После гражданской войны, подчёркивал Троцкий, большевики надеялись, что возможности для утверждения демократии станут намного шире. Но два различных, хотя и тесно связанных между собой фактора помешали развитию советской демократии. Первый фактор — отсталость и бедность страны. На этой базе выросла бюрократия, которая стала вторым, независимым фактором, препятствующим демократизации советского общества. Тогда борьба в обществе вновь стала до известной степени классовой борьбой [771].
Существенное внимание в койоаканской речи Троцкий уделил суждениям буржуазной печати, согласно которым критика им сталинизма объяснялась его личной ненавистью к Сталину и уязвленным самолюбием поверженного. Он указывал, что подобные суждения заимствованы из официальной советской пропаганды, где они выполняют важную политическую функцию, выступая оборотной стороной возвеличивания «вождя». «Сталин творит „счастливую жизнь“, низвергнутые противники способны лишь завидовать ему и „ненавидеть“ его. Таков глубокий „психоанализ“ лакеев!» [772]
В последующие годы Троцкий неоднократно возвращался к вопросу о соотношении большевизма, сталинизма и «троцкизма» — в полемике не только с буржуазными идеологами, но и с некоторыми своими былыми приверженцами, повернувшими на путь антикоммунизма. Потрясение чудовищными масштабами сталинского террора вызвало в сознании определённой части сторонников IV Интернационала своего рода психологическую аберрацию, подобную той, какая возникала у многих при объяснении причин возвышения Сталина. Троцкий подчёркивал, что в работах не только сталинистов, но и противников Сталина наблюдается «упорное стремление отодвинуть деятельность Сталина назад», в результате чего невольно преувеличивается его политическая роль в событиях, происходивших до 1923 года. В этом стремлении Троцкий усматривал «интересный оптико-психологический феномен, когда человек начинает отбрасывать от себя тень в своё собственное прошлое» [773].
Аналогичное стремление «отбросить тень» сталинских преступлений в прошлое большевистской партии наблюдалось после 1937 года у некоторых «разочарованных» революционеров, отрекавшихся от собственного прошлого и переходивших на позиции буржуазной демократии. Такие люди пытались отыскать истоки сталинских преступлений в методах большевиков, в свою очередь выводимых из катехизиса Бакунина и практических действий Нечаева.

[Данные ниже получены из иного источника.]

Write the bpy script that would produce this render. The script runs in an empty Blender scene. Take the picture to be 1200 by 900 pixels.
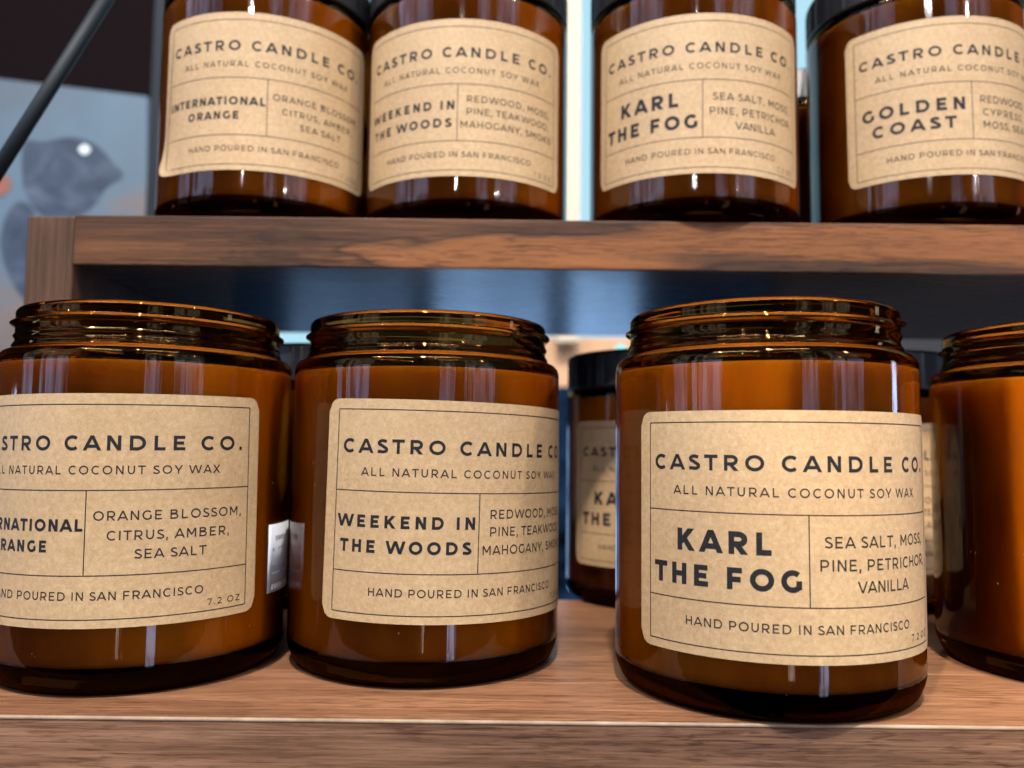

Опровергая эту версию, на долгие годы вошедшую в арсенал антикоммунизма, Троцкий указывал, что нечаевские методы были ещё в XIX веке решительно отвергнуты подлинными революционерами и само слово «нечаевщина» вошло в революционный словарь как решительное осуждение «террористического материализма». В среде большевиков сам вопрос о приемлемости нечаевской практики никогда не ставился. Только после победы бюрократии над левой оппозицией некоторые молодые советские историки попытались обнаружить идейное родство между большевизмом и «революционным катехизисом» Бакунина. В таких попытках Троцкий усматривал нечто большее, чем ложную историческую аналогию. Он подчёркивал, что по мере своего обособления от масс бюрократия «в борьбе за своё самосохранение видела себя всё больше вынужденной прибегать к тем методам… которые Бакунин рекомендовал в интересах священной анархии, но от которых он в ужасе отвернулся сам, когда увидел их применение Нечаевым».